- [WHAT THE TASK ASKS] Restate exactly the lines that run from the start of the records below to the line containing "bb.obj('cross_pins', M['polished'], canopy)", counting both ends, and nothing else; pictures stay out.

- [RECORDS PROVIDED]
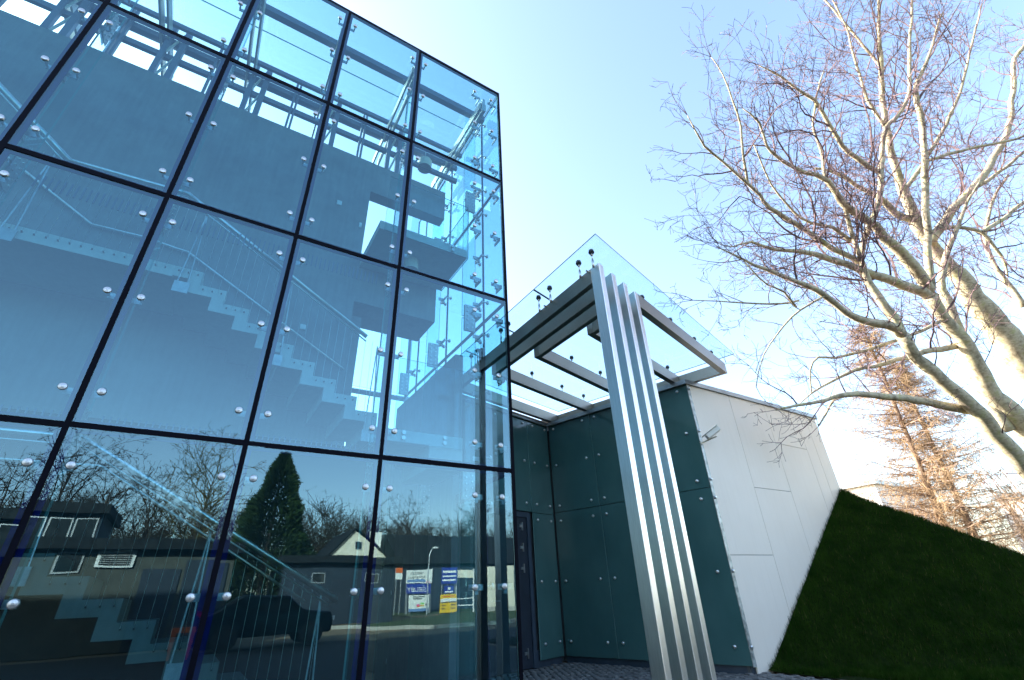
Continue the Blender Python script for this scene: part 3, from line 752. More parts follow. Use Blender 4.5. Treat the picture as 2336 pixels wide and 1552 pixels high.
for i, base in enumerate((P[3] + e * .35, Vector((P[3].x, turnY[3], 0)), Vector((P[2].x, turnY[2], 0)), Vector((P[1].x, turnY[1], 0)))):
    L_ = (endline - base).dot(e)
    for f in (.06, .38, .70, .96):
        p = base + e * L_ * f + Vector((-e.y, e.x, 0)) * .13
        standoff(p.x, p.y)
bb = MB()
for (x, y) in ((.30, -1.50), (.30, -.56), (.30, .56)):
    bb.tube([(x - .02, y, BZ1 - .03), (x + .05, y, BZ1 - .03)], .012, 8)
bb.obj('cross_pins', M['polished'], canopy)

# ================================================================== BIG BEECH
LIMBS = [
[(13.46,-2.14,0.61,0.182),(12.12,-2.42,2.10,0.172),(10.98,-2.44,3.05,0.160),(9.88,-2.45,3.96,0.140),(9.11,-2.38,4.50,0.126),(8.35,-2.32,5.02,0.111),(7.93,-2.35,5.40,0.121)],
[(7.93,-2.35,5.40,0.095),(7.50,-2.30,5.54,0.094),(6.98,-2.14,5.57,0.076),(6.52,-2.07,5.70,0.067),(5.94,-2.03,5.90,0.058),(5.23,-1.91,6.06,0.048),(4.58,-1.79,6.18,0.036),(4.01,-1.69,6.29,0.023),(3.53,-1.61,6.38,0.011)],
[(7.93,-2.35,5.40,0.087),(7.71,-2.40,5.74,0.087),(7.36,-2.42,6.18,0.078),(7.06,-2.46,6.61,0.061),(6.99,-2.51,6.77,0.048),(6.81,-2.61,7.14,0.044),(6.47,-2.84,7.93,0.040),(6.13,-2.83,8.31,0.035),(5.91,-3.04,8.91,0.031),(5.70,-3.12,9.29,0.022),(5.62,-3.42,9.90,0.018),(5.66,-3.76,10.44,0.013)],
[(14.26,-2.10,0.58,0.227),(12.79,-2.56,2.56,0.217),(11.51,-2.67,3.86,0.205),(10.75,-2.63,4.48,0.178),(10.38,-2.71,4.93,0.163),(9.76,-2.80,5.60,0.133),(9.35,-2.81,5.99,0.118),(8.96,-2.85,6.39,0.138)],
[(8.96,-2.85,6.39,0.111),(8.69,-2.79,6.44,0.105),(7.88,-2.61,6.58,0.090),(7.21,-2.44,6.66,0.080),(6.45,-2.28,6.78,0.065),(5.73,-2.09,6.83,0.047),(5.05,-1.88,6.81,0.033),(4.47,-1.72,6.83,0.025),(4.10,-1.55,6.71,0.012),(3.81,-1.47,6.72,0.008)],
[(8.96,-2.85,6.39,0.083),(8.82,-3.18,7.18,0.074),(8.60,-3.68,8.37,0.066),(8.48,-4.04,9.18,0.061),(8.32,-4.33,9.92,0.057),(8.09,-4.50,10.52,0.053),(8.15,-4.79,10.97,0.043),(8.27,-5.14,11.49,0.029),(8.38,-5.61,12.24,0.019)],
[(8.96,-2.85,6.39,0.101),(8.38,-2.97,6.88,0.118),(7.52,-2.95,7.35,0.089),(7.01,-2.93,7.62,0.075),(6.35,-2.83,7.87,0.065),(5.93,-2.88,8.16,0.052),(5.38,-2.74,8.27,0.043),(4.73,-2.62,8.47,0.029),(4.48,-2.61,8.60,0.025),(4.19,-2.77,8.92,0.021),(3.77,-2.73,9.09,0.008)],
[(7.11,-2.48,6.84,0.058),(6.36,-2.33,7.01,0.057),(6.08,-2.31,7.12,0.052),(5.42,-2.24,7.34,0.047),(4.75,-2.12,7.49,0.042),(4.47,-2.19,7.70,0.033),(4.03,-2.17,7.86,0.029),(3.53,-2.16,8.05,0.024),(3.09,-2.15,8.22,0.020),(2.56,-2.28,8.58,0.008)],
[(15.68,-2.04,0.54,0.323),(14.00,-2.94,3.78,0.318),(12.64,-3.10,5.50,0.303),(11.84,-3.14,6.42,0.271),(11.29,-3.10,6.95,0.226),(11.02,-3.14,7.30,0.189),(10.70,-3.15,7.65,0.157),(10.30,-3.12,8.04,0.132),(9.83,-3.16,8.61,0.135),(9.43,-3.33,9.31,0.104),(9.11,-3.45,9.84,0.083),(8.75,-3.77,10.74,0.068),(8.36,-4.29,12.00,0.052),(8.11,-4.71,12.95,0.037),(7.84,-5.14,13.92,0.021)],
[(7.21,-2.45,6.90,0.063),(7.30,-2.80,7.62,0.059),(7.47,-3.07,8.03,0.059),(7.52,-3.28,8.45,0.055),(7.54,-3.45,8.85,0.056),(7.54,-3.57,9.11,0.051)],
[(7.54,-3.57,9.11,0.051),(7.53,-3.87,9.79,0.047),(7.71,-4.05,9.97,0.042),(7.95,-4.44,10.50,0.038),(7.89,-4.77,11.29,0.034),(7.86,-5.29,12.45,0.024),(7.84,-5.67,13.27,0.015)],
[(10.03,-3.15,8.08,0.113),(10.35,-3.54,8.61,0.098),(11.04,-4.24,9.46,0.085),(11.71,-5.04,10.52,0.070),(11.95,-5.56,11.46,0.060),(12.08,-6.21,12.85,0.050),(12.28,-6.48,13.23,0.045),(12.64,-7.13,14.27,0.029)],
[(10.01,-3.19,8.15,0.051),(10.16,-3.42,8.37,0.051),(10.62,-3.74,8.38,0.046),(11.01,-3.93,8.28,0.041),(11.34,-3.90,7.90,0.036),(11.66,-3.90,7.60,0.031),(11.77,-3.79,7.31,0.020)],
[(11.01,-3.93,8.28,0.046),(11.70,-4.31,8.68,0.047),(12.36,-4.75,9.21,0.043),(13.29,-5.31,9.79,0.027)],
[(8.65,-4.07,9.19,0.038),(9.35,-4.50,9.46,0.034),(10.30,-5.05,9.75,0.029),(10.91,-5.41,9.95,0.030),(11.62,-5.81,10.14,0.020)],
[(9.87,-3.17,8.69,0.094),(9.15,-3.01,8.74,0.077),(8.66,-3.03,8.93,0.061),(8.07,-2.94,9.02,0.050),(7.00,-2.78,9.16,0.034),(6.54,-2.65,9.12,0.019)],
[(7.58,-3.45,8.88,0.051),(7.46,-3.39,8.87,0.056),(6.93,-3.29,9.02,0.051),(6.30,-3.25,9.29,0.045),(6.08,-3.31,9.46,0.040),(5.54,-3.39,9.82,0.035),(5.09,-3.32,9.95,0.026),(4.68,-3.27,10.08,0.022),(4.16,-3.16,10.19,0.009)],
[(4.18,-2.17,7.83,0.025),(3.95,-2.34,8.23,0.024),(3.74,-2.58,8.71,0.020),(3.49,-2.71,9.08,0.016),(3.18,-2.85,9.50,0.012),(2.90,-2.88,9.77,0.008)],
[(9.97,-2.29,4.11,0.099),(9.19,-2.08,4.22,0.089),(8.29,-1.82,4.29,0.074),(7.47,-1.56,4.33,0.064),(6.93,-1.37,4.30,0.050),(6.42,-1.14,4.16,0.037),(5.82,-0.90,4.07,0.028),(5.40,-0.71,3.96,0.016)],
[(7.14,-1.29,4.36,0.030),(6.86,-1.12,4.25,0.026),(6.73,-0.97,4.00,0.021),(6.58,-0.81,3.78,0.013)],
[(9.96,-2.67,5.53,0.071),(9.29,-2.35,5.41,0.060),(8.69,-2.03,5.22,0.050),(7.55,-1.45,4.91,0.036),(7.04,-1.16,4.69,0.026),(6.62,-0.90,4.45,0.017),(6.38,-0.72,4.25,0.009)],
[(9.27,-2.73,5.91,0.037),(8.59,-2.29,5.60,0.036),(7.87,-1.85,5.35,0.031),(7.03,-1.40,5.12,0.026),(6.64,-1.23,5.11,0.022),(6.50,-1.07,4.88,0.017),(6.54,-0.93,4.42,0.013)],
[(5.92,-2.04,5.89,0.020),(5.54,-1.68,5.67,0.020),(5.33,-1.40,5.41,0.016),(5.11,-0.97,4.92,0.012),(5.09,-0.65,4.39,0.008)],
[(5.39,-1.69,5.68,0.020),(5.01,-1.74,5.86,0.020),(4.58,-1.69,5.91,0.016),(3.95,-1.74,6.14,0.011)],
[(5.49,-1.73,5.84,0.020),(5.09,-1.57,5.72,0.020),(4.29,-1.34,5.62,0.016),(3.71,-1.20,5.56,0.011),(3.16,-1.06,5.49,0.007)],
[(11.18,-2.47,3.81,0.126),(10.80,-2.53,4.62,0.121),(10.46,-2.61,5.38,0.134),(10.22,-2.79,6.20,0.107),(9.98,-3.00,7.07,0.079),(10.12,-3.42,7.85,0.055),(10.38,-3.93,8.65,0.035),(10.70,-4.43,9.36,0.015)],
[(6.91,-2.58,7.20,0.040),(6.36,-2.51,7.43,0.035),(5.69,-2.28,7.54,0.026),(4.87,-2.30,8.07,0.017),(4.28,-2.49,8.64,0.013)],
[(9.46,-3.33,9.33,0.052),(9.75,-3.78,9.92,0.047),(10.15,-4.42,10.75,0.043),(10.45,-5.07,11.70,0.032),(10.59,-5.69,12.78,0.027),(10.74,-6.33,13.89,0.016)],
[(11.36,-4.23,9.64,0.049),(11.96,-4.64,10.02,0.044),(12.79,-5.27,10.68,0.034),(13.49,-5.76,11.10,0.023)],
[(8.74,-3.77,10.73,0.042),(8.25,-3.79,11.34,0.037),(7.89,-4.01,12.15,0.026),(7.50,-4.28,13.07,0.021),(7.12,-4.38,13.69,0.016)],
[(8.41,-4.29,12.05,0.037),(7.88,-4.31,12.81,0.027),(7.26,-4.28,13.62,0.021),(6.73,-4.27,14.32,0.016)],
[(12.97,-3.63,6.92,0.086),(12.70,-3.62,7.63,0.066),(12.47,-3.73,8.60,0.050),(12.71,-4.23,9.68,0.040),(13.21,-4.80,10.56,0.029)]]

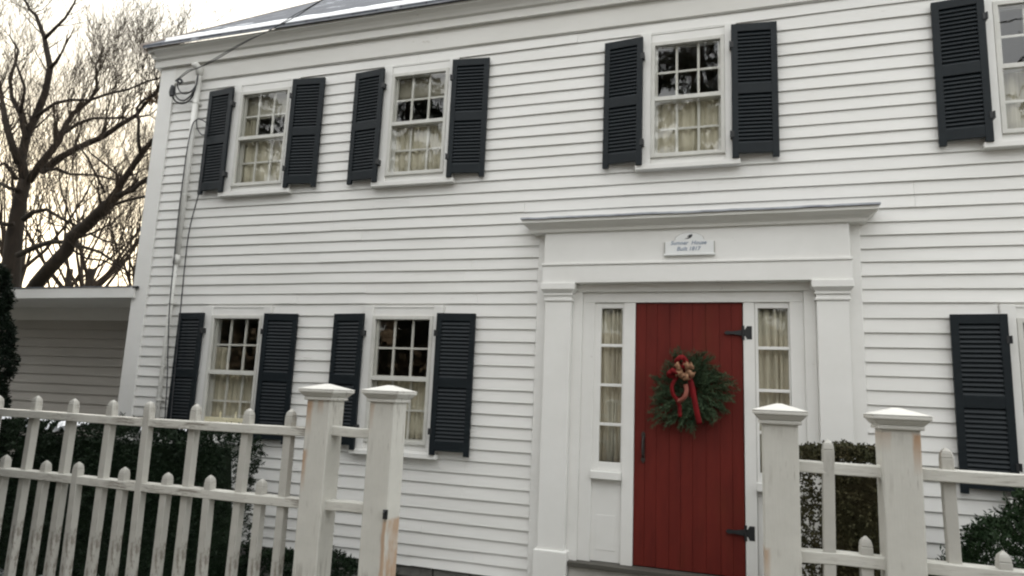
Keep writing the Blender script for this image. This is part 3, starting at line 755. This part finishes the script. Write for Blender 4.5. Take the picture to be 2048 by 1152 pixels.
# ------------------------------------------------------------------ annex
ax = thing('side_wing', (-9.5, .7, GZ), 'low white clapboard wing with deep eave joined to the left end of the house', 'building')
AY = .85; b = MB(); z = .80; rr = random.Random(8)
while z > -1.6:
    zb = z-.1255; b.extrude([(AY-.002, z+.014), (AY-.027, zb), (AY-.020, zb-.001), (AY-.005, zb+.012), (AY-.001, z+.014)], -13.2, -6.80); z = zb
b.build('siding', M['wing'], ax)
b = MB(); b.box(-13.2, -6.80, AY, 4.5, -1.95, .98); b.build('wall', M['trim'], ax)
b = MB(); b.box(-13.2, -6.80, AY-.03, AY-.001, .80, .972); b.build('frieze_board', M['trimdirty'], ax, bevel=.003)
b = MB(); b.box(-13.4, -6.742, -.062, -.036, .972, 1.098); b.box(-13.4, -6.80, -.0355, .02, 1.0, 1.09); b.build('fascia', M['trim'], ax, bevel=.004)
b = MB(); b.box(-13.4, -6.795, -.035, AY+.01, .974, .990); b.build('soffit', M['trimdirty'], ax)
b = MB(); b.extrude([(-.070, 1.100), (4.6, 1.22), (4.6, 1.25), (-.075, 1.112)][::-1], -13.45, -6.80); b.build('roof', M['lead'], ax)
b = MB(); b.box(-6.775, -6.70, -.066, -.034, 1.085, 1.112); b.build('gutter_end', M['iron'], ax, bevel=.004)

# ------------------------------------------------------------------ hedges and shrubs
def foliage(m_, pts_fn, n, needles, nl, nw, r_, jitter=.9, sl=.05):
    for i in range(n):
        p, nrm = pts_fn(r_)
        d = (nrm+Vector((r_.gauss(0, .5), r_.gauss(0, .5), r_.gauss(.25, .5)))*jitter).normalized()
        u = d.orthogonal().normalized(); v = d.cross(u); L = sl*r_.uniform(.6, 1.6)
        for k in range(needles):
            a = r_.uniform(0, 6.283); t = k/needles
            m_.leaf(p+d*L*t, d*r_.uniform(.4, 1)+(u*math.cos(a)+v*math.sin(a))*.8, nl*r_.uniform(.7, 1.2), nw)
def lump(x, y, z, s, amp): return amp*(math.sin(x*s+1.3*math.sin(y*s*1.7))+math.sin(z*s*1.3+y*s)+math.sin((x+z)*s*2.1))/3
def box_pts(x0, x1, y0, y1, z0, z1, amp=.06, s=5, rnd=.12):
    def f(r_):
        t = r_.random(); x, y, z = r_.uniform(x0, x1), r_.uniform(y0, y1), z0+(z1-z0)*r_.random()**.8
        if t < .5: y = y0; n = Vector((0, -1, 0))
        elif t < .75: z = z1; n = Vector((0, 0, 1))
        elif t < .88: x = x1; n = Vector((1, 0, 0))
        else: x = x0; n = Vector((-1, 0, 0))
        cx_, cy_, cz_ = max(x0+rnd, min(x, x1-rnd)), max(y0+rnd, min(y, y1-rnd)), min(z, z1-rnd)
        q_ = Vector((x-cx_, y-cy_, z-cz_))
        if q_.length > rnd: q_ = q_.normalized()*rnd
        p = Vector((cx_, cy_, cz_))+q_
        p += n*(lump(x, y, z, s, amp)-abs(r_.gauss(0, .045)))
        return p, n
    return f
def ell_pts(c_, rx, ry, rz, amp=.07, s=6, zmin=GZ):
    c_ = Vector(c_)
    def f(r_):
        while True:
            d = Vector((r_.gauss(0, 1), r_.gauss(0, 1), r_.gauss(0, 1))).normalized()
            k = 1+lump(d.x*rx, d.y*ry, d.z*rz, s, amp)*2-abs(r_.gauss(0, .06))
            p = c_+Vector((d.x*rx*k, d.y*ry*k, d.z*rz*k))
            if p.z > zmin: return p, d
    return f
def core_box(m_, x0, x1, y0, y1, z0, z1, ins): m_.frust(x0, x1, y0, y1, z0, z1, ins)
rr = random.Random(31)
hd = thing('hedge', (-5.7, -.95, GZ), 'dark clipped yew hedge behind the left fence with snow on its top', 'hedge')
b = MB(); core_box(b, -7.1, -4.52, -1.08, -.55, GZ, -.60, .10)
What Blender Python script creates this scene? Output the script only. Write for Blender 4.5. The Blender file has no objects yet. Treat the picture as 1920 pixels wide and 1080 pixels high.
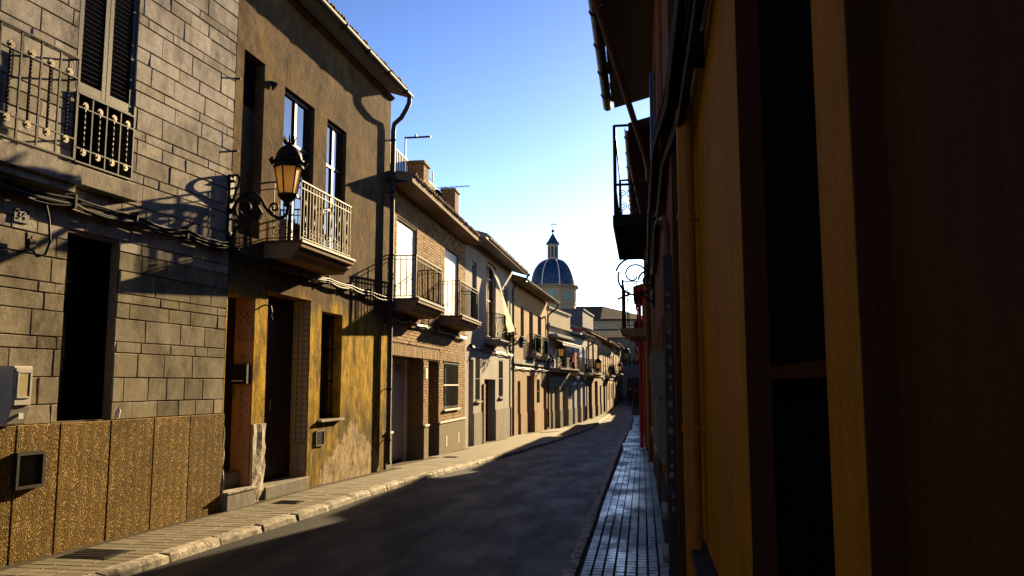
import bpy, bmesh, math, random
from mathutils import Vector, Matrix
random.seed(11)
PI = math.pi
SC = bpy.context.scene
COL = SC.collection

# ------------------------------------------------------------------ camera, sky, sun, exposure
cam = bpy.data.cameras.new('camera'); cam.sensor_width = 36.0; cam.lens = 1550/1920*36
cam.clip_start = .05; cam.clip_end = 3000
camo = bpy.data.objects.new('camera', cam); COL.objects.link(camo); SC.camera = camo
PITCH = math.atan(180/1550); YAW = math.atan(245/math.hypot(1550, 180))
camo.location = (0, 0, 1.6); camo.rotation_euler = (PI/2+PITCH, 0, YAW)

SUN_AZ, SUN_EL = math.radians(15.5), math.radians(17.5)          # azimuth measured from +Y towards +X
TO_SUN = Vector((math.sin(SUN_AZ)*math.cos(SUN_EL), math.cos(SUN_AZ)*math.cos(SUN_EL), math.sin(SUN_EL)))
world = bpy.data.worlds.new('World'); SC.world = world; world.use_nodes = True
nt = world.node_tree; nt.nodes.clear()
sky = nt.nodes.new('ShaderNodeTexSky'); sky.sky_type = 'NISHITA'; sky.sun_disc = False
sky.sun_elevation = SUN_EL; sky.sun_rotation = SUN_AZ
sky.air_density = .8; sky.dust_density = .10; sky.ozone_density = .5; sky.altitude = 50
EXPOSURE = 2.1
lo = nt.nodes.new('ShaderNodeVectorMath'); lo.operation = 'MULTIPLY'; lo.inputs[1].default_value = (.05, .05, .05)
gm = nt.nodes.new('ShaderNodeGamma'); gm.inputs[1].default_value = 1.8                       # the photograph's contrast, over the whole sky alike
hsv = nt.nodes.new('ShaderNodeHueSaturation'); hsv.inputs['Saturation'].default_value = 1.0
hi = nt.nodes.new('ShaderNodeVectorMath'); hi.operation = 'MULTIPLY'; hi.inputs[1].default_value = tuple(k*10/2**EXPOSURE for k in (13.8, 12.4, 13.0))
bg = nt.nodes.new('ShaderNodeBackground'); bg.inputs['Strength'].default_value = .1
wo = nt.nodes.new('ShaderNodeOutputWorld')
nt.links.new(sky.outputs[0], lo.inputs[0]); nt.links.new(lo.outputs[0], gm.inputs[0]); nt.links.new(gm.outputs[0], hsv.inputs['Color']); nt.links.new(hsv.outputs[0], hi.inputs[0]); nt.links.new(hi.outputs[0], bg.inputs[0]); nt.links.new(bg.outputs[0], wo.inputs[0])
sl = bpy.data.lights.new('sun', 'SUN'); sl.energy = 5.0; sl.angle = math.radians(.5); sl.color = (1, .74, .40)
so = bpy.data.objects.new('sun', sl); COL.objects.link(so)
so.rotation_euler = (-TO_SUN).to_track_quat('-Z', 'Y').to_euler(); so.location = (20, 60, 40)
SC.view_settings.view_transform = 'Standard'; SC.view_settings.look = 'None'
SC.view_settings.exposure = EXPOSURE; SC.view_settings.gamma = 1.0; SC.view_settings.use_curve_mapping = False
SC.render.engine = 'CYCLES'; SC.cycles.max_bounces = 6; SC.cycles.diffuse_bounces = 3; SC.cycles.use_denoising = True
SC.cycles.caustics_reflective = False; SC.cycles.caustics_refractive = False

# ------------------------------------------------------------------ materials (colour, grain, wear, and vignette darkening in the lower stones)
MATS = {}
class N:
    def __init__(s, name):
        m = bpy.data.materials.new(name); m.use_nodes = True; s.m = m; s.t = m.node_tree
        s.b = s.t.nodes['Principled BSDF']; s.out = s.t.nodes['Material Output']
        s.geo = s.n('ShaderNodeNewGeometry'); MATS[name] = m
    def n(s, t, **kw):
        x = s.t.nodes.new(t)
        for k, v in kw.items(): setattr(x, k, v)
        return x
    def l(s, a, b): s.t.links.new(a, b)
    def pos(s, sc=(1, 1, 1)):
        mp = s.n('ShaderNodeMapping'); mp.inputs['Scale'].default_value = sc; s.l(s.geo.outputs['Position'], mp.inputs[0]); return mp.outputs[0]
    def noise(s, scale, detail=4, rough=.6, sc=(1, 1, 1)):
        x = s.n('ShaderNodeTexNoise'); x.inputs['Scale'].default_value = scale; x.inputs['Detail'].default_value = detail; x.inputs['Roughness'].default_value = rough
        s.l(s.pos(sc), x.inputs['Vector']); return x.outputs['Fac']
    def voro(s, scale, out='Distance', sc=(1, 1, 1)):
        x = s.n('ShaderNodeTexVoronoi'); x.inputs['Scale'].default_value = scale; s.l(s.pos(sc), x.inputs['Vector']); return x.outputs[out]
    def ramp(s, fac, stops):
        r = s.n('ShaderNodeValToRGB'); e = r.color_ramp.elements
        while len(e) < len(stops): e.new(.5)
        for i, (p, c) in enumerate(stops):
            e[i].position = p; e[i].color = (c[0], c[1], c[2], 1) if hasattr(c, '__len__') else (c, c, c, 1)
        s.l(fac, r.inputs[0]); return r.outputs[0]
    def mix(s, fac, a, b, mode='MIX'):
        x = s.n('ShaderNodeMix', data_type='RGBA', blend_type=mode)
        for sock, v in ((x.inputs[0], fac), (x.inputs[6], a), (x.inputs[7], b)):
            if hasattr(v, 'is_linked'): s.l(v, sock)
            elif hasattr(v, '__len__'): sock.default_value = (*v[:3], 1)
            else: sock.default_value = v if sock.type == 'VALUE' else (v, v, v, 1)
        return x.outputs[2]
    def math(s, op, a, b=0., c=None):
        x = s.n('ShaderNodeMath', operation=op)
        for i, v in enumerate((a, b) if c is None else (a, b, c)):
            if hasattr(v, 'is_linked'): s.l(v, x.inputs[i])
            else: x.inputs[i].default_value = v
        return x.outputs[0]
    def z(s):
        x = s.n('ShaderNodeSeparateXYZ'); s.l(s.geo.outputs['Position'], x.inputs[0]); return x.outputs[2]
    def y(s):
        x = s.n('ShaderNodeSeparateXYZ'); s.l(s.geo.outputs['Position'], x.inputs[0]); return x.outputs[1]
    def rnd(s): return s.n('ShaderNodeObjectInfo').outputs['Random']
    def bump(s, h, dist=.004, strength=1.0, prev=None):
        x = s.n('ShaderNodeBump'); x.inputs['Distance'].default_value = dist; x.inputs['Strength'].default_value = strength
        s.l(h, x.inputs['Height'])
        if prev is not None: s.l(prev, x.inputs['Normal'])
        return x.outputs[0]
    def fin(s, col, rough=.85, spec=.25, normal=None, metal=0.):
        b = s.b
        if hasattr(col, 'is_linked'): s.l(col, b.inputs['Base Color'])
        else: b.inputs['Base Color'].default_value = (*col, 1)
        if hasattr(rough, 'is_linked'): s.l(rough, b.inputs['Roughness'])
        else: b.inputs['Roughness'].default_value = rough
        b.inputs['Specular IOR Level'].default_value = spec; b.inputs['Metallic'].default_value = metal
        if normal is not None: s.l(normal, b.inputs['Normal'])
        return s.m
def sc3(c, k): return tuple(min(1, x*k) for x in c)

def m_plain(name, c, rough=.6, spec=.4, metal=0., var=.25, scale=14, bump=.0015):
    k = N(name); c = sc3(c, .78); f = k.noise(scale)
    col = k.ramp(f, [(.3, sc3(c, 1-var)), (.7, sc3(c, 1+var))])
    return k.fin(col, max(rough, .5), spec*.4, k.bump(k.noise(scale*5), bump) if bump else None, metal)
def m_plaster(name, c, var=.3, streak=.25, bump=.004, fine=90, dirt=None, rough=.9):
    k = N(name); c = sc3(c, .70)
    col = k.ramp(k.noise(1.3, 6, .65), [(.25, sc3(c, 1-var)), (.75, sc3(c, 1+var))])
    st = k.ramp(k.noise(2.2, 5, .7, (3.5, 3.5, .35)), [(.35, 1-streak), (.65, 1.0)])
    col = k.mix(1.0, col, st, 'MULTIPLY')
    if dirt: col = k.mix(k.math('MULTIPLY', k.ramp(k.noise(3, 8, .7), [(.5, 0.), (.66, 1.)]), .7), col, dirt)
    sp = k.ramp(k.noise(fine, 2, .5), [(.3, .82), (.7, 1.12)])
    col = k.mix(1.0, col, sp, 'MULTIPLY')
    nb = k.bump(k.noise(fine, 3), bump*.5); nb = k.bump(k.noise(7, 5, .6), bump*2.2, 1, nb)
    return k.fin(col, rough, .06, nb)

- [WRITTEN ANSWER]
Continue the Blender Python script for this scene: part 3, from line 752. More parts follow. Use Blender 4.5. Treat the picture as 2336 pixels wide and 1552 pixels high.
for i, base in enumerate((P[3] + e * .35, Vector((P[3].x, turnY[3], 0)), Vector((P[2].x, turnY[2], 0)), Vector((P[1].x, turnY[1], 0)))):
    L_ = (endline - base).dot(e)
    for f in (.06, .38, .70, .96):
        p = base + e * L_ * f + Vector((-e.y, e.x, 0)) * .13
        standoff(p.x, p.y)
bb = MB()
for (x, y) in ((.30, -1.50), (.30, -.56), (.30, .56)):
    bb.tube([(x - .02, y, BZ1 - .03), (x + .05, y, BZ1 - .03)], .012, 8)
bb.obj('cross_pins', M['polished'], canopy)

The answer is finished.